For the next ten days we were never quite comfortable, but we were certainly never bored.  A journey to the Stone Dessert sat us atop our first camels, technically dromedaries (one humped camels),  led over the baking rocks by a weary host.  Afterward his family hosted us in their traditional Berber clay house for a meal of assorted tagines, tomato salads, and home baked breads.  Despite what seemed to us a torturous end to a month of starvation and thirst, they were ever gracious hosts accompanying us throughout our visit.  The rest of the day toured us through the remaining desert and surrounding mountain towns.  In one village we passed a large group of women and girls standing on both sides of the street.  Behind them the men, and the men only gathered in the graveyard for the burial of one of the local inhabitants.  That evening we returned the medina and scrambled upstream past the piles of old and young men alike, surging towards the mosque for the evening call to prayer. 

Two days later we entered Casablanca as quickly as we could leave it.  Whatever Hollywood romance and wartime aura had enchanted generations prior, was dust in the African wind as far as we were concerned.  Surely with more time in Casablanca, we would have found our own niche here, in fact certain sections of the Corniche glittered with fast cars and faster nightclubs; but at this point we were suffering from some second hang Ramadan aggression, coupled with residual temperamental tagine tummy. 

With some welcome reprise the blue washed city of Chefchaouen reinvigorated us, if only for a few moments.  The narrow twisting hillside sloped streets, dotted with now familiar low hanging doorways to riads hidden within were lined with chalky blue walls in one hundred shades of the same light blue. Their plaster would crumble like eggshell to the touch, and prove nearly impossible to capture on camera without looking staged, or confusing a lens to the point of making us look like smurfs.  And then, as quick as a delicate moment had come, we’d be throttled back to a serene reality of boys careening down a street no wider than a sidewalk on mopeds in an exhibition of manhood and celebration.  It was, after all, no longer Ramadan, but the exhaling festivus that is Eid, the termination of Ramadan.  Restaurants shuddered their doors, families came together, and squares filled with white jellaba clad men smoking hashish and sipping coca-colas.  There was no rager, no banger, no parade, or party; there was only the exhale that comes after the long sip of cold water, and the long drag of a water pipe.  There was a return not to a new normal, but to a very, very old one. 

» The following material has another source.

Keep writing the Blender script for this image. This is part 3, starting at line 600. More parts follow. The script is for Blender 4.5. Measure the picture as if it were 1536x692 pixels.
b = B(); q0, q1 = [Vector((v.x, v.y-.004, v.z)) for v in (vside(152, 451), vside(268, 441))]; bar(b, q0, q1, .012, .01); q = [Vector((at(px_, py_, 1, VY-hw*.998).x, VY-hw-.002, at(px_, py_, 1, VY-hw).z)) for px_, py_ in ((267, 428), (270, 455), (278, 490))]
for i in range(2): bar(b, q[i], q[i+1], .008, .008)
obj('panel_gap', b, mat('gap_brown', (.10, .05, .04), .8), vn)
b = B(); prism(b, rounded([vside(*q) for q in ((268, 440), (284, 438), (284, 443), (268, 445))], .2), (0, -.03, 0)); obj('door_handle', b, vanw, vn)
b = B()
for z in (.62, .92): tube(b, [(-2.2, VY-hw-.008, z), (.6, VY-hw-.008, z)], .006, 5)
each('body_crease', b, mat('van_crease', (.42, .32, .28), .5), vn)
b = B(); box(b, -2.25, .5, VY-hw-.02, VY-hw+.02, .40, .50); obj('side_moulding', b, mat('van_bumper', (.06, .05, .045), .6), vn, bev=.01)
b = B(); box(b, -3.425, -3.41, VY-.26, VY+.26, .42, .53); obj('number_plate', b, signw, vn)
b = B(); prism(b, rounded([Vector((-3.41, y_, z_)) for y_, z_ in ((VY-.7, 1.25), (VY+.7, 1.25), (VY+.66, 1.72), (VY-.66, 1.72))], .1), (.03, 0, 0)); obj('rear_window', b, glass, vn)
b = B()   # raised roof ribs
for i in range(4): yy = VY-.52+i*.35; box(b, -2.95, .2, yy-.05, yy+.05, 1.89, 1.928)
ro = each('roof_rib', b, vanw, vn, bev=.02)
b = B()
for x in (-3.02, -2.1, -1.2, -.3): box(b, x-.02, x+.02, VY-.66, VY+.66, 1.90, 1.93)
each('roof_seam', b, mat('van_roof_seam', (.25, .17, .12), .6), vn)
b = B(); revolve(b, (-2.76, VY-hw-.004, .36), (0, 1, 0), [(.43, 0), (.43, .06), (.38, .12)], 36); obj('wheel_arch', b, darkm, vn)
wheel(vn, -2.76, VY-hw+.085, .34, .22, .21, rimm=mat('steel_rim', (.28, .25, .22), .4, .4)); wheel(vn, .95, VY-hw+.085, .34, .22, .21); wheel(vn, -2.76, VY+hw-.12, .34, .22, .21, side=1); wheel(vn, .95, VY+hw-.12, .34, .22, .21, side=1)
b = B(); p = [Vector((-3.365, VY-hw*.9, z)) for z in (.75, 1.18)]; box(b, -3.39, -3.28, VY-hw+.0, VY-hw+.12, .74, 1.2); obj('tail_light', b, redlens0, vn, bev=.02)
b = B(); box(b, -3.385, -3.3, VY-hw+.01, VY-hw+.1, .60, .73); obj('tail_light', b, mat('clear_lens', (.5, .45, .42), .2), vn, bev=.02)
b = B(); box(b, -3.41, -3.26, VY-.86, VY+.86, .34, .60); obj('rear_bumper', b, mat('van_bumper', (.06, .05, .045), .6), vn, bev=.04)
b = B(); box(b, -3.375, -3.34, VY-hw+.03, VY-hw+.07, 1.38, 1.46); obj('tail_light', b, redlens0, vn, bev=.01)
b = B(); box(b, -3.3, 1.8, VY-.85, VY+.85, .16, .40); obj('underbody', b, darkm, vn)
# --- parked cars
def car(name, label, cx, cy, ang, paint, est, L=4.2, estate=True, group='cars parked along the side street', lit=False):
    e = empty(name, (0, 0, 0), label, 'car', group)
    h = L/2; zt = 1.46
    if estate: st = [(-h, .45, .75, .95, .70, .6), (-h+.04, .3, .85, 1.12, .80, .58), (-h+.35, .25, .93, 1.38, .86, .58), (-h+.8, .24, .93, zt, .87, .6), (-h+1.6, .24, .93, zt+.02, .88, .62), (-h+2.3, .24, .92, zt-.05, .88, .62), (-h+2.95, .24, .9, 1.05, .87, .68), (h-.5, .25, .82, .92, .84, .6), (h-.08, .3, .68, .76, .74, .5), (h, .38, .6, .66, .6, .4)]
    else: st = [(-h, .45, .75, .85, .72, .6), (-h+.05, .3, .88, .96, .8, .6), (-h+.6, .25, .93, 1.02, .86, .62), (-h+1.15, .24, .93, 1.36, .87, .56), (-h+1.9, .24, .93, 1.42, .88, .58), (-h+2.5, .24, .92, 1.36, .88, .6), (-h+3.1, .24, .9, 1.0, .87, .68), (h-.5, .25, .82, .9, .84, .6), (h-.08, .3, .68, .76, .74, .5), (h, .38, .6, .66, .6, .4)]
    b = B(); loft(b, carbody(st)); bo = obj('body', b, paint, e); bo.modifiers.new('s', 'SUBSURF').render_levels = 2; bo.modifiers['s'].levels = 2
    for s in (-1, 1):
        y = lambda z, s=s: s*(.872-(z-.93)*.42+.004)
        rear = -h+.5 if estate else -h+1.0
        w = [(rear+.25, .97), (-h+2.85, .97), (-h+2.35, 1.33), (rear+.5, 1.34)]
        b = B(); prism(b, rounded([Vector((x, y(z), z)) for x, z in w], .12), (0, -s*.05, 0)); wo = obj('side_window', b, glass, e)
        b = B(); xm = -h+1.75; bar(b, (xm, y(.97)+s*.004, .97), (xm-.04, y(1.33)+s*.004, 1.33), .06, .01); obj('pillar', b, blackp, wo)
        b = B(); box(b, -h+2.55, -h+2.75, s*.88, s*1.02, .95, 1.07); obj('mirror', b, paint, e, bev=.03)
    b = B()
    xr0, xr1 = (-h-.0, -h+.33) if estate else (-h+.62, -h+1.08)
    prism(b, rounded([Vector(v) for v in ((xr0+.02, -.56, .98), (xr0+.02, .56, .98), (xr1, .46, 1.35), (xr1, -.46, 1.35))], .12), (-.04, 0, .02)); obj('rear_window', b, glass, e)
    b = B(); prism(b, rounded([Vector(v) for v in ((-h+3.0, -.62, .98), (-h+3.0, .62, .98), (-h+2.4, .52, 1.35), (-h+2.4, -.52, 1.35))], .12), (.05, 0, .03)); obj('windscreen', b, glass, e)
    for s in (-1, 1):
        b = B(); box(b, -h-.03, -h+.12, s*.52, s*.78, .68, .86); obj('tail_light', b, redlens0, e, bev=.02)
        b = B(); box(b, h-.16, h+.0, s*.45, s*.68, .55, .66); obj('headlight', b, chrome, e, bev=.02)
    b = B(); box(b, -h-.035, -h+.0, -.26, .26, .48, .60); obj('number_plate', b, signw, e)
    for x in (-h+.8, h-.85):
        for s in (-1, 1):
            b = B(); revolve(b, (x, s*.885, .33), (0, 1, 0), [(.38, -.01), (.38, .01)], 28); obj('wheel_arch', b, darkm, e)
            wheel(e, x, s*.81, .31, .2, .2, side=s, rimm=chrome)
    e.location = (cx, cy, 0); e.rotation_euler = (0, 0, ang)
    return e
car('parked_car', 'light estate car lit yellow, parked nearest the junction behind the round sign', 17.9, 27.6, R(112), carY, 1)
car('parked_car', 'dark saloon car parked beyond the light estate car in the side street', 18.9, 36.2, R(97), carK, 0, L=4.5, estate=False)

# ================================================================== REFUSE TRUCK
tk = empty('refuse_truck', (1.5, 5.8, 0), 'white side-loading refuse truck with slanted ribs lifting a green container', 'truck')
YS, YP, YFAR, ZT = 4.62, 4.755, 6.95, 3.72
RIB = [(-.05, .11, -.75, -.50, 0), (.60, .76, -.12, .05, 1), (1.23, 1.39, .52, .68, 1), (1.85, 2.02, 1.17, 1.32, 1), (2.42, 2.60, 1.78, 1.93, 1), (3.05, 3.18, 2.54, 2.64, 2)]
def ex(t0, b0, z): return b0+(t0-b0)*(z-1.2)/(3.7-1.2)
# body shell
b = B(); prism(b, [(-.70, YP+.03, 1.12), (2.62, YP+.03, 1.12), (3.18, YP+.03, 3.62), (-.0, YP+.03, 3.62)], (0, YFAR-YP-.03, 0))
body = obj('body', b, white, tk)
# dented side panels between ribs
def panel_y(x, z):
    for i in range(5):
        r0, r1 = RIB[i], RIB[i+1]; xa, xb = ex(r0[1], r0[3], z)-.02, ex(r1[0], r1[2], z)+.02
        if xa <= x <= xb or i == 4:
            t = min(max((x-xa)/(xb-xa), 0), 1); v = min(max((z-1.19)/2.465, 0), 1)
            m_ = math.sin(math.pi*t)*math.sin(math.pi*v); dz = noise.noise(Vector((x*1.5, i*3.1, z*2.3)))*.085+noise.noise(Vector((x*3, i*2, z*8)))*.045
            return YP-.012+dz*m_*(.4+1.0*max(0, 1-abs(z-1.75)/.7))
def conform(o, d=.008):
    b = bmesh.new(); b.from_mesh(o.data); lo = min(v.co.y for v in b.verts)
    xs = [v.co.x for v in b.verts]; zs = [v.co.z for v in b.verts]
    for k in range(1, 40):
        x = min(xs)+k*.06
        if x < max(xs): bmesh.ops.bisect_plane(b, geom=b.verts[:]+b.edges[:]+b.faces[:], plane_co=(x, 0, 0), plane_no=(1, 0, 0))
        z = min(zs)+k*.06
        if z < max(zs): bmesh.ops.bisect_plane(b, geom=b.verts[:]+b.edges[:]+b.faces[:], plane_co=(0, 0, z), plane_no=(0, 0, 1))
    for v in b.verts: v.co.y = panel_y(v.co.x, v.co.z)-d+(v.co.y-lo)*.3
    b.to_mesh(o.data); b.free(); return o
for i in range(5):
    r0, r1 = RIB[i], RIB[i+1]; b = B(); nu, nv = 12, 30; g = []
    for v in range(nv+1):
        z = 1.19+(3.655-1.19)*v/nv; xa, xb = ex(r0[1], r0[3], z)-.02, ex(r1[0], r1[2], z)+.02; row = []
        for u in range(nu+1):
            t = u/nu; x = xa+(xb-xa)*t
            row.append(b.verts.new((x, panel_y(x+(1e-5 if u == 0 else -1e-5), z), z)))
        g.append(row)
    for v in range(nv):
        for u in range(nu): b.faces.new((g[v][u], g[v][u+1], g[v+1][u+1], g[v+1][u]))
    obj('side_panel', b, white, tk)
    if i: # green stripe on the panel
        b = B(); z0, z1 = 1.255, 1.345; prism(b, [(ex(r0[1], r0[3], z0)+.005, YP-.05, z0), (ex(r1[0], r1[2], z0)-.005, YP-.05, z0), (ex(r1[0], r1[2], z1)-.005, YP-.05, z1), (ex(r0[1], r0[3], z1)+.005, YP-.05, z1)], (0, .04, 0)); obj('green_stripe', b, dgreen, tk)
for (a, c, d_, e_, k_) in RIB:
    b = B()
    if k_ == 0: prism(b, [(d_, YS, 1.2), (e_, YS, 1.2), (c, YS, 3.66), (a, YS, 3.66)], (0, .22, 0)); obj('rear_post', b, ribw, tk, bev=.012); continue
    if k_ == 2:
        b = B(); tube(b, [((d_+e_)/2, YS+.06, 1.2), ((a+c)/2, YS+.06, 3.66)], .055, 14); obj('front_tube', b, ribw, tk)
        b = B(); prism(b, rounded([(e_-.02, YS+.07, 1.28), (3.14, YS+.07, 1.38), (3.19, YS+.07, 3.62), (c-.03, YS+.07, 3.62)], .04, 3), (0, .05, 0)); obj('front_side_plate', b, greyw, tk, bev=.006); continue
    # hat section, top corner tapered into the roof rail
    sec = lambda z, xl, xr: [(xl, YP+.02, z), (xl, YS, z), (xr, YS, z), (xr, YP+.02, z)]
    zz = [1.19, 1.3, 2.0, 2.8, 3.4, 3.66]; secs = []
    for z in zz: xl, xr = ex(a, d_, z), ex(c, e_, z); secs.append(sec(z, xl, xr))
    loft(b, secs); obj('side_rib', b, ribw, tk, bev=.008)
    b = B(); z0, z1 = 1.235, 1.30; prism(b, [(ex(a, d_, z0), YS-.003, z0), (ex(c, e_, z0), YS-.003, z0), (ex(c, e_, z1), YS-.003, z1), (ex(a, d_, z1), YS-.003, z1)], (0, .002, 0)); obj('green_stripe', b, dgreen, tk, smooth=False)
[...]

On our last day in Morocco we didn’t say much.  In our car from Chef to Tangier we sat in silence processing the last two weeks.  For us, this was the first taste of not just Africa, but of a majority Muslim culture.  Granted this was probably a most delicate and westernized introduction into this version of the world.  Marrakech is after all is one of the few prestigious world locals to host a high society Nikki Beach club, and the Parisian bred Raspoutine. But behind its new world glittering gems are the true diamonds in the rough.  Their names are Hicham, Mohammed, Sayyid, and Anass.  They’re kind, spiritual, and engaging of people like us, clearly so far away from the world they’re from.   As we walk towards the boarding area for the ferry to Spain a familiar persistent sense of guilt wells inside of us again.  We’re happy to return to somewhere that reminds us of home, but equally grateful for the experience that we’ve received here.  In the ferry terminal Stevie Wonder’s “This is a Man’s World” drifts through the loudspeakers.  The irony here is not lost on us, but it’s not an irony we can manage a laugh at either.  The thing is, we’ll be back one day; because we have to.  It was an exposure to history that no history book or novel can ever broach.  It has to be experienced, every last bit of it.